Teacher Leanne Reid's Grade 3 Glenrosa Elementary school classroom was filled last Monday with the sweet smells of vanilla, cinnamon and fruit.

The appealing blend came courtesy of a compote being heated up in a pot set in the corner of the classroom.

There, students wearing paper chef hats they decorated themselves, took turns chopping fruit, stirring the pot and sharing cooking anecdotes from their kitchens at home.

“I cut up vegetables at home all the time,” said Brooke Brunning, 9.

Across the room, her classmate Keenan Haring, 9, pointed out that he has taught his mom how to make a tomato salad he first sampled in the class, and that he has a vibrant garden he works on.
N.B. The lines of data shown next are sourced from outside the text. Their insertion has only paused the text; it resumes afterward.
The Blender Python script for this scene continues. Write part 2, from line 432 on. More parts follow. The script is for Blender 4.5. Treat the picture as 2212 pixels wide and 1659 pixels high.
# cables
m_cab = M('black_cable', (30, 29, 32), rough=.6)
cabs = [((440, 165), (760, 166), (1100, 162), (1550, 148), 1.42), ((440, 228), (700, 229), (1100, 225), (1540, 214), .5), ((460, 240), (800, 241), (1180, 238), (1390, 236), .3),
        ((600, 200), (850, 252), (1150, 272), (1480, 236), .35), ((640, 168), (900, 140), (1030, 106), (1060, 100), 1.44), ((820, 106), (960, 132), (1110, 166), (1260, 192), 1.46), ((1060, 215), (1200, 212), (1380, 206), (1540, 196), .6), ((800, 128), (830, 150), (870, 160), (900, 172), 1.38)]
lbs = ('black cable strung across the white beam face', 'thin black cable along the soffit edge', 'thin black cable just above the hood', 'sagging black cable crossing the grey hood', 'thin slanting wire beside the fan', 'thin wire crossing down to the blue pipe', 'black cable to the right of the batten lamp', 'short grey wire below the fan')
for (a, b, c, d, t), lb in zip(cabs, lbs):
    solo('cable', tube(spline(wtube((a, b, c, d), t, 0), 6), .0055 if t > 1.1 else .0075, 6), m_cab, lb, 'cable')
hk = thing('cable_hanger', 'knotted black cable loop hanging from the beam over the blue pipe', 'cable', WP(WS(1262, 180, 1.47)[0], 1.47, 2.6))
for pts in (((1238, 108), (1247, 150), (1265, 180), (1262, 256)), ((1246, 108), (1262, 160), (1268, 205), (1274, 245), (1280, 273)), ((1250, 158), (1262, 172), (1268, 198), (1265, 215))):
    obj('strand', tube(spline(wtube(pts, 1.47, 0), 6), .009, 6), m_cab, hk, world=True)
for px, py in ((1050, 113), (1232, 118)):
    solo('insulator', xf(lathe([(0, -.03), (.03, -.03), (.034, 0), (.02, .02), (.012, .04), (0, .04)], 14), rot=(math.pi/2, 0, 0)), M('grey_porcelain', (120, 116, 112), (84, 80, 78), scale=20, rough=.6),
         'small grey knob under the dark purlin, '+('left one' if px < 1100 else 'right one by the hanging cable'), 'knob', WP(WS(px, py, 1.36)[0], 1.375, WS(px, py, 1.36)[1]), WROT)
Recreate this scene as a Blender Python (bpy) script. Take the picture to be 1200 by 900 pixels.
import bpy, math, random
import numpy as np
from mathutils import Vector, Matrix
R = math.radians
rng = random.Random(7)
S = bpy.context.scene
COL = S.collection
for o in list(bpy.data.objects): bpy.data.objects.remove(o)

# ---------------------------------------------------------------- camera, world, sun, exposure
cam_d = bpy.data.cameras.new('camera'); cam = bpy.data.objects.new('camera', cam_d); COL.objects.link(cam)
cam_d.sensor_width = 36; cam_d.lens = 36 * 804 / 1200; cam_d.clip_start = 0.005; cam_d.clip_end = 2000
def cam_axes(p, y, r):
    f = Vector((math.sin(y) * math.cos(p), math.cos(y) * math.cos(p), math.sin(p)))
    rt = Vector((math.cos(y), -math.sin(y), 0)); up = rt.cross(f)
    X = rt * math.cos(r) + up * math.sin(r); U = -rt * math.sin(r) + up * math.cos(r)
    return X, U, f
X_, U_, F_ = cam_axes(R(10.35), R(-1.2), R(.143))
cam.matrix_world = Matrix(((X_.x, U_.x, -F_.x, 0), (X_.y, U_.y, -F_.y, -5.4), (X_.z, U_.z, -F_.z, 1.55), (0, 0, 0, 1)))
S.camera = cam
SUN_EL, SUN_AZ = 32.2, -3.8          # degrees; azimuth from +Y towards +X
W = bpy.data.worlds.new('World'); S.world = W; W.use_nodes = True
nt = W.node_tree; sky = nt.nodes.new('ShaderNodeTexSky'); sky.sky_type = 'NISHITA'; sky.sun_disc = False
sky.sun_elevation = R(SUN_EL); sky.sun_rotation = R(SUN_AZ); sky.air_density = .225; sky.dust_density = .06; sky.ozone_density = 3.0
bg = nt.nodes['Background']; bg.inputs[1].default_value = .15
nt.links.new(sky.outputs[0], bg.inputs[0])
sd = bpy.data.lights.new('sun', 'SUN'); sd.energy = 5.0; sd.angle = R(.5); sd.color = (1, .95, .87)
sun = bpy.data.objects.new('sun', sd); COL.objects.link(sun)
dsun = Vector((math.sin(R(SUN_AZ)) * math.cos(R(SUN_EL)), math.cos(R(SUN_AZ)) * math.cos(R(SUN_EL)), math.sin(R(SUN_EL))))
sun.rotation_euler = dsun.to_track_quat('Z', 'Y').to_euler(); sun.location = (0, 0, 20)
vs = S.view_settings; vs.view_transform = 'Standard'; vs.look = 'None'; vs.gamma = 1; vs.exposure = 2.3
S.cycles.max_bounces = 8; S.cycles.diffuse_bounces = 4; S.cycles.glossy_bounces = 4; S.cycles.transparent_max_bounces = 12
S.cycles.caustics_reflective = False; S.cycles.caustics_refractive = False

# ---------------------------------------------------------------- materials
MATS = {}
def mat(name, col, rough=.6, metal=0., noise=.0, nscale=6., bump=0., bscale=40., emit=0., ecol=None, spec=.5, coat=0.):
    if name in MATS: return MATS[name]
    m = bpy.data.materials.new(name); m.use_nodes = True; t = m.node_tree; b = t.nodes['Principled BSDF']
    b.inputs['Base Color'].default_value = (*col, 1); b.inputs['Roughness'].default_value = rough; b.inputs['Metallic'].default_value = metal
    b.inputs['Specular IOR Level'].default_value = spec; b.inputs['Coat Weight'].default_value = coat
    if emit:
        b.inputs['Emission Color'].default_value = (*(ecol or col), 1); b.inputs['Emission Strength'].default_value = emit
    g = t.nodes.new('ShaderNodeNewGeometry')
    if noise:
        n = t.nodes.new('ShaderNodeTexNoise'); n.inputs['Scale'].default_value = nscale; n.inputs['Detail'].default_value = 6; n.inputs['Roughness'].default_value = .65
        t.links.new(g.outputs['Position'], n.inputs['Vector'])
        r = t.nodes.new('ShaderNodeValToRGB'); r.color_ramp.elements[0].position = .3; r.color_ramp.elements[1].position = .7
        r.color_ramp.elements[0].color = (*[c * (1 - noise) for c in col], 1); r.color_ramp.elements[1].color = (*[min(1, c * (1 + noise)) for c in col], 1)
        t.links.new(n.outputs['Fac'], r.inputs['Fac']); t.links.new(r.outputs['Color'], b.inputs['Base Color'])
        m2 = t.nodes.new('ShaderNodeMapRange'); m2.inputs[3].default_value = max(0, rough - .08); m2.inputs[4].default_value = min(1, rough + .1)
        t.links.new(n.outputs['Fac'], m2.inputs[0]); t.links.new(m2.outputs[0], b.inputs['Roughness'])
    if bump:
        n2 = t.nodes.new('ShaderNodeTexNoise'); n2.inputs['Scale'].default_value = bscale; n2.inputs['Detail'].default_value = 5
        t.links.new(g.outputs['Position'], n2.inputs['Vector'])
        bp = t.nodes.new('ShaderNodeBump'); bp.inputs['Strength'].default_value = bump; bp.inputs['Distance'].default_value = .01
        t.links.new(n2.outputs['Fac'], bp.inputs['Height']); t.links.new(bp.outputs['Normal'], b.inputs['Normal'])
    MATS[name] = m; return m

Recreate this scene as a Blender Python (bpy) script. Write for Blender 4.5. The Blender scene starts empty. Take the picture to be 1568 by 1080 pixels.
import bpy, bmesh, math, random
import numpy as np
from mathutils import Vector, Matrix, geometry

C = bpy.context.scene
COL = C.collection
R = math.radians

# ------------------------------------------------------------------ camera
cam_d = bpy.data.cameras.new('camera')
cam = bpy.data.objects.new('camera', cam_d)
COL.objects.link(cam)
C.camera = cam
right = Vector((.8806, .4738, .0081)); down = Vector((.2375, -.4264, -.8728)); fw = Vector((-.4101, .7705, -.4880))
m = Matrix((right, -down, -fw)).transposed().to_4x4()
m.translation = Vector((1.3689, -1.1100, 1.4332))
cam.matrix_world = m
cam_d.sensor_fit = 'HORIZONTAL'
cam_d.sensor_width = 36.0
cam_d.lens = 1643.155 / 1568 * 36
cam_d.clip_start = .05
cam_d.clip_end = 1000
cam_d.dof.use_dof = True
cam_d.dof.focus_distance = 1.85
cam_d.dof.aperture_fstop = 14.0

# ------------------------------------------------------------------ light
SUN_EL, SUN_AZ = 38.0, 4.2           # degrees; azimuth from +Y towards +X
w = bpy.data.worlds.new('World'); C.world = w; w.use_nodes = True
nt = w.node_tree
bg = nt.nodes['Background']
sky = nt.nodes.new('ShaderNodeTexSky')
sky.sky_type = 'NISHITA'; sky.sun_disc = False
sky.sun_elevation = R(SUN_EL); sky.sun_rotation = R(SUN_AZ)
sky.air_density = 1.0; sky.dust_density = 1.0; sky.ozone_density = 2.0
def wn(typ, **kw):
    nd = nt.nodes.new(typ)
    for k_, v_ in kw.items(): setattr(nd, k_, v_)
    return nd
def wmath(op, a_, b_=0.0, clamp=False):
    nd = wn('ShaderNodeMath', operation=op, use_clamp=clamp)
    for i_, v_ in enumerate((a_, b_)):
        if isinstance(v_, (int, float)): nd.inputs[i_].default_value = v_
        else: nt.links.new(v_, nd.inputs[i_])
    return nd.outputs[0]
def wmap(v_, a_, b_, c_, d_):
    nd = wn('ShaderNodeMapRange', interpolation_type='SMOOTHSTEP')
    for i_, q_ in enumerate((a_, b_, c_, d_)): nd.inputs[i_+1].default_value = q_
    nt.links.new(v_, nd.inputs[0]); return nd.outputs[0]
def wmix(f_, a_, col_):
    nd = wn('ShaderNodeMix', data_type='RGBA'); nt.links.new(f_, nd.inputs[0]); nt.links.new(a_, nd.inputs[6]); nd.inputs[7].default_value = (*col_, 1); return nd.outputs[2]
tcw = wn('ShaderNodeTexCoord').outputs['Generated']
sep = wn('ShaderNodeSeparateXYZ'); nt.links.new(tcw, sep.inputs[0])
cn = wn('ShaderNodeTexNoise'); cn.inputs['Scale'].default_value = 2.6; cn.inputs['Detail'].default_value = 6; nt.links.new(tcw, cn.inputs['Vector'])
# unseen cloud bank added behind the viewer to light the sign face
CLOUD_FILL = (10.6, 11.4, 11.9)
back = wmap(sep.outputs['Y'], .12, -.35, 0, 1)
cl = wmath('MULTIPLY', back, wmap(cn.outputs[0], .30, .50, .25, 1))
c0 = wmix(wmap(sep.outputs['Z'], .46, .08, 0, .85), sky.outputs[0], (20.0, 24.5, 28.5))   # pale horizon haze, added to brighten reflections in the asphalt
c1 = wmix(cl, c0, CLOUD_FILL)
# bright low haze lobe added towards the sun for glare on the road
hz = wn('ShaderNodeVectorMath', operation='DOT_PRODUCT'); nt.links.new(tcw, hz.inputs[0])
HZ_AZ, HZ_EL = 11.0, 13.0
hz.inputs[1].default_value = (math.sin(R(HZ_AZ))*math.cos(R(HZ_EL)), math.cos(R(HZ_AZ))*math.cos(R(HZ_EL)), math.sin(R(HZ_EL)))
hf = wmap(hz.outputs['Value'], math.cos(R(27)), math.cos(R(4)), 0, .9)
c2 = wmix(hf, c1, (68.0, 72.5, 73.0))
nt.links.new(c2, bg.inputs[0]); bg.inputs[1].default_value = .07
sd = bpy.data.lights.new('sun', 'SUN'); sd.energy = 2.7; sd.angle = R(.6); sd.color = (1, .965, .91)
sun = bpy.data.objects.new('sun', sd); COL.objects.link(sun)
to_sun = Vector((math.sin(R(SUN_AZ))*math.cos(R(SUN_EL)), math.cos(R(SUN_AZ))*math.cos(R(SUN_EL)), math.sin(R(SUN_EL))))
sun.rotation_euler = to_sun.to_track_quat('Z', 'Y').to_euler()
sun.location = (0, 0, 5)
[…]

Several others chimed in about the veggies and fruit they too grow, and what tastes best.

Cooking in the classroomFoodieism and all it entails may not be a part of the traditional curriculum, but this year the Chefs in the Classroom program has ensured that it’s the most well loved.

“It’s been great,” said Reid, as chefs prepared her class for the last of the eight-installment program on Monday.

“The kids get really involved and they’re hands on. Kids who don’t get to cook at home are doing it here and they are also seeing what happens when you plant a garden.”

That latter connection to food production is one of the things that Willi Franz, a retired chef who now volunteers with the Okanagan Chefs Association, wants to impart to young people.

“We want kids to know that food doesn’t come from a bag or that chicken doesn’t just come from a freezer,” he said.

Franz said that, while Chefs in the Classroom is in its first year, there was a program in Vancouver that had local chefs teaching students in the three previous years.

The newness of the Okanagan-centric program is being tweaked and altered, which, for example, meant Monday’s lesson was out of place.

The class was supposed to eat something prepared from the vegetables they were growing, but a warm spring meant that the harvest-related lesson had to happen earlier than anticipated.

“These changes will happen,” said Franz, noting that it is his hope that the program will expand in years to come and those involved will have more time to refine the curriculum.

Thus far, the program has been rolled out in six schools with 35 volunteers making sure it happen. Those volunteers are chefs, junior chefs and others involved in the industry.